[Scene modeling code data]
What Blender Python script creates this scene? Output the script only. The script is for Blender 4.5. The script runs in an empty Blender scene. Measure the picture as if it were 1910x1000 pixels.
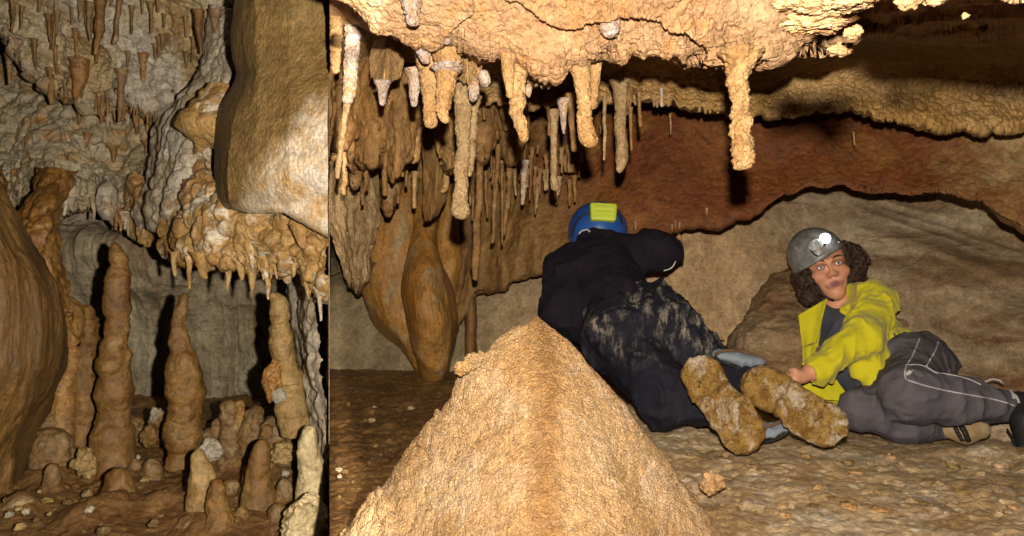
import bpy, math, random
import numpy as np
from mathutils import Vector, Matrix

S = bpy.context.scene
COL = S.collection
F = 1337.0
CZ = 0.5
XL, XR = 613.3, 614.7          # where the two chambers meet, seen edge-on from the lens
rng = random.Random(7)

def P(X, Y, d):
    return np.array([d*(X-955.0)/F, d, CZ - d*(Y-500.0)/F])

def PA(A):
    A = np.asarray(A, float)
    return np.stack([A[..., 2]*(A[..., 0]-955.0)/F, A[..., 2], CZ - A[..., 2]*(A[..., 1]-500.0)/F], -1)

# ------------------------------------------------------------------ noise
def _h(ix, iy, iz, s):
    ix = ix.astype(np.int64); iy = iy.astype(np.int64); iz = iz.astype(np.int64)
    h = (ix*374761393 + iy*668265263 + iz*1440662683 + s*974711) & 0xffffffff
    h = ((h ^ (h >> 13))*1274126177) & 0xffffffff
    h = ((h ^ (h >> 16))*2246822519) & 0xffffffff
    return ((h ^ (h >> 15)) & 0xffffff)/float(0xffffff)

def vnoise(p, s=0):
    i = np.floor(p); f = p-i
    u = f*f*f*(f*(f*6-15)+10)
    x, y, z = i[..., 0], i[..., 1], i[..., 2]
    r = 0
    for a in (0, 1):
        wx = u[..., 0] if a else 1-u[..., 0]
        for b in (0, 1):
            wy = u[..., 1] if b else 1-u[..., 1]
            for c in (0, 1):
                wz = u[..., 2] if c else 1-u[..., 2]
                r = r + wx*wy*wz*_h(x+a, y+b, z+c, s)
    return r*2-1

def fbm(p, sc, o=4, s=0, g=0.5):
    p = np.asarray(p)*sc
    a, r, t = 1.0, 0, 0
    for k in range(o):
        r = r + a*vnoise(p*(2.03**k)+17.3*k, s+k); t += a; a *= g
    return r/t

def ridged(p, sc, o=4, s=0):
    p = np.asarray(p)*sc
    a, r, t = 1.0, 0, 0
    for k in range(o):
        r = r + a*(1-2*np.abs(vnoise(p*(2.05**k)+9.1*k, s+k))); t += a; a *= 0.5
    return r/t

def worley(p, sc, s=0):
    p = np.asarray(p)*sc
    i = np.floor(p)
    best = np.full(p.shape[:-1], 9.0)
    for a in (-1, 0, 1):
        for b in (-1, 0, 1):
            for c in (-1, 0, 1):
                x, y, z = i[..., 0]+a, i[..., 1]+b, i[..., 2]+c
                q = np.stack([x+_h(x, y, z, s+1), y+_h(x, y, z, s+2), z+_h(x, y, z, s+3)], -1)
                best = np.minimum(best, ((q-p)**2).sum(-1))
    return np.sqrt(best)

def knobs(p, sc, s=0):            # round popcorn knobs, 0..1
    w = worley(p, sc, s)
    return np.sqrt(np.clip(1-(w/0.75)**2, 0, 1))

def vstretch(p, k):
    return p*np.array([1, 1, k])

# ------------------------------------------------------------------ objects
def tag(o, label=None, cat=None, group=None, kind=None):
    if label: o['label'] = label
    if cat: o['category'] = cat
    if group: o['group'] = group
    if kind: o['kind'] = kind
    return o

def empty(name, loc, label=None, cat=None, group=None):
    o = bpy.data.objects.new(name, None)
    o.location = Vector([float(v) for v in loc]); o.empty_display_size = 0.05
    COL.objects.link(o)
    return tag(o, label, cat, group)

def mesh_obj(name, V, Fq, mat, parent=None, origin=None, smooth=True, cols=None, mats=None, fmat=None):
    V = np.asarray(V, float).reshape(-1, 3)
    if parent is not None:
        w = parent; off = np.zeros(3)
        while w is not None:
            off += np.array(w.location); w = w.parent
        V = V-off
    elif origin is not None:
        V = V-np.asarray(origin)
    me = bpy.data.meshes.new(name)
    if isinstance(Fq, np.ndarray):
        n, k = Fq.shape
        me.vertices.add(len(V)); me.vertices.foreach_set('co', V.astype(np.float32).ravel())
        me.loops.add(n*k); me.loops.foreach_set('vertex_index', Fq.astype(np.int32).ravel())
        me.polygons.add(n); me.polygons.foreach_set('loop_start', np.arange(0, n*k, k, dtype=np.int32))
        me.polygons.foreach_set('loop_total', np.full(n, k, dtype=np.int32))
        me.update(calc_edges=True)
    else:
        me.from_pydata([tuple(v) for v in V], [], [tuple(int(i) for i in f) for f in Fq])
    me.validate()
    if smooth: me.polygons.foreach_set('use_smooth', [True]*len(me.polygons))
    for m in (mats or [mat]): me.materials.append(m)
    if fmat is not None: me.polygons.foreach_set('material_index', np.asarray(fmat, np.int32))
    if cols is not None:
        ca = me.color_attributes.new('Col', 'FLOAT_COLOR', 'POINT')
        c4 = np.ones((len(V), 4), np.float32); c4[:, :3] = cols
        ca.data.foreach_set('color', c4.ravel())
    me.update()
    o = bpy.data.objects.new(name, me); COL.objects.link(o)
    if parent is not None: o.parent = parent
    elif origin is not None: o.location = Vector([float(v) for v in origin])
    return o

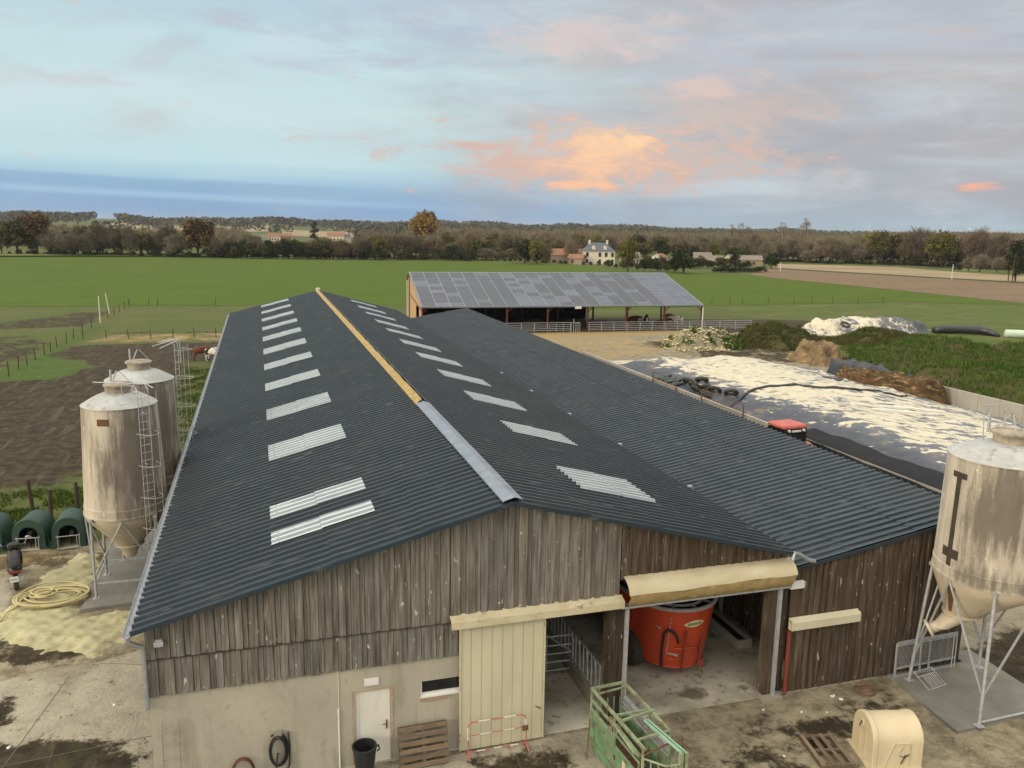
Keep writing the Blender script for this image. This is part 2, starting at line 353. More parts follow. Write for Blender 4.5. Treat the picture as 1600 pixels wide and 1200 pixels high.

* The problem: Without the pictures, restate all of the entries above verbatim.

* Solved problem:
What Blender Python script creates this scene? Output the script only. The script is for Blender 4.5. The script runs in an empty Blender scene. Measure the picture as if it were 1910x1000 pixels.
import bpy, math, random
import numpy as np
from mathutils import Vector, Matrix

S = bpy.context.scene
COL = S.collection
F = 1337.0
CZ = 0.5
XL, XR = 613.3, 614.7          # where the two chambers meet, seen edge-on from the lens
rng = random.Random(7)

def P(X, Y, d):
    return np.array([d*(X-955.0)/F, d, CZ - d*(Y-500.0)/F])

def PA(A):
    A = np.asarray(A, float)
    return np.stack([A[..., 2]*(A[..., 0]-955.0)/F, A[..., 2], CZ - A[..., 2]*(A[..., 1]-500.0)/F], -1)

# ------------------------------------------------------------------ noise
def _h(ix, iy, iz, s):
    ix = ix.astype(np.int64); iy = iy.astype(np.int64); iz = iz.astype(np.int64)
    h = (ix*374761393 + iy*668265263 + iz*1440662683 + s*974711) & 0xffffffff
    h = ((h ^ (h >> 13))*1274126177) & 0xffffffff
    h = ((h ^ (h >> 16))*2246822519) & 0xffffffff
    return ((h ^ (h >> 15)) & 0xffffff)/float(0xffffff)

def vnoise(p, s=0):
    i = np.floor(p); f = p-i
    u = f*f*f*(f*(f*6-15)+10)
    x, y, z = i[..., 0], i[..., 1], i[..., 2]
    r = 0
    for a in (0, 1):
        wx = u[..., 0] if a else 1-u[..., 0]
        for b in (0, 1):
            wy = u[..., 1] if b else 1-u[..., 1]
            for c in (0, 1):
                wz = u[..., 2] if c else 1-u[..., 2]
                r = r + wx*wy*wz*_h(x+a, y+b, z+c, s)
    return r*2-1

def fbm(p, sc, o=4, s=0, g=0.5):
    p = np.asarray(p)*sc
    a, r, t = 1.0, 0, 0
    for k in range(o):
        r = r + a*vnoise(p*(2.03**k)+17.3*k, s+k); t += a; a *= g
    return r/t

def ridged(p, sc, o=4, s=0):
    p = np.asarray(p)*sc
    a, r, t = 1.0, 0, 0
    for k in range(o):
        r = r + a*(1-2*np.abs(vnoise(p*(2.05**k)+9.1*k, s+k))); t += a; a *= 0.5
    return r/t

def worley(p, sc, s=0):
    p = np.asarray(p)*sc
    i = np.floor(p)
    best = np.full(p.shape[:-1], 9.0)
    for a in (-1, 0, 1):
        for b in (-1, 0, 1):
            for c in (-1, 0, 1):
                x, y, z = i[..., 0]+a, i[..., 1]+b, i[..., 2]+c
                q = np.stack([x+_h(x, y, z, s+1), y+_h(x, y, z, s+2), z+_h(x, y, z, s+3)], -1)
                best = np.minimum(best, ((q-p)**2).sum(-1))
    return np.sqrt(best)

def knobs(p, sc, s=0):            # round popcorn knobs, 0..1
    w = worley(p, sc, s)
    return np.sqrt(np.clip(1-(w/0.75)**2, 0, 1))

def vstretch(p, k):
    return p*np.array([1, 1, k])

# ------------------------------------------------------------------ objects
def tag(o, label=None, cat=None, group=None, kind=None):
    if label: o['label'] = label
    if cat: o['category'] = cat
    if group: o['group'] = group
    if kind: o['kind'] = kind
    return o

def empty(name, loc, label=None, cat=None, group=None):
    o = bpy.data.objects.new(name, None)
    o.location = Vector([float(v) for v in loc]); o.empty_display_size = 0.05
    COL.objects.link(o)
    return tag(o, label, cat, group)

def mesh_obj(name, V, Fq, mat, parent=None, origin=None, smooth=True, cols=None, mats=None, fmat=None):
    V = np.asarray(V, float).reshape(-1, 3)
    if parent is not None:
        w = parent; off = np.zeros(3)
        while w is not None:
            off += np.array(w.location); w = w.parent
        V = V-off
    elif origin is not None:
        V = V-np.asarray(origin)
    me = bpy.data.meshes.new(name)
    if isinstance(Fq, np.ndarray):
        n, k = Fq.shape
        me.vertices.add(len(V)); me.vertices.foreach_set('co', V.astype(np.float32).ravel())
        me.loops.add(n*k); me.loops.foreach_set('vertex_index', Fq.astype(np.int32).ravel())
        me.polygons.add(n); me.polygons.foreach_set('loop_start', np.arange(0, n*k, k, dtype=np.int32))
        me.polygons.foreach_set('loop_total', np.full(n, k, dtype=np.int32))
        me.update(calc_edges=True)
    else:
        me.from_pydata([tuple(v) for v in V], [], [tuple(int(i) for i in f) for f in Fq])
    me.validate()
    if smooth: me.polygons.foreach_set('use_smooth', [True]*len(me.polygons))
    for m in (mats or [mat]): me.materials.append(m)
    if fmat is not None: me.polygons.foreach_set('material_index', np.asarray(fmat, np.int32))
    if cols is not None:
        ca = me.color_attributes.new('Col', 'FLOAT_COLOR', 'POINT')
        c4 = np.ones((len(V), 4), np.float32); c4[:, :3] = cols
        ca.data.foreach_set('color', c4.ravel())
    me.update()
    o = bpy.data.objects.new(name, me); COL.objects.link(o)
    if parent is not None: o.parent = parent
    elif origin is not None: o.location = Vector([float(v) for v in origin])
    return o

Keep writing the Blender script for this image. This is part 2, starting at line 353. More parts follow. Write for Blender 4.5. Treat the picture as 1600 pixels wide and 1200 pixels high.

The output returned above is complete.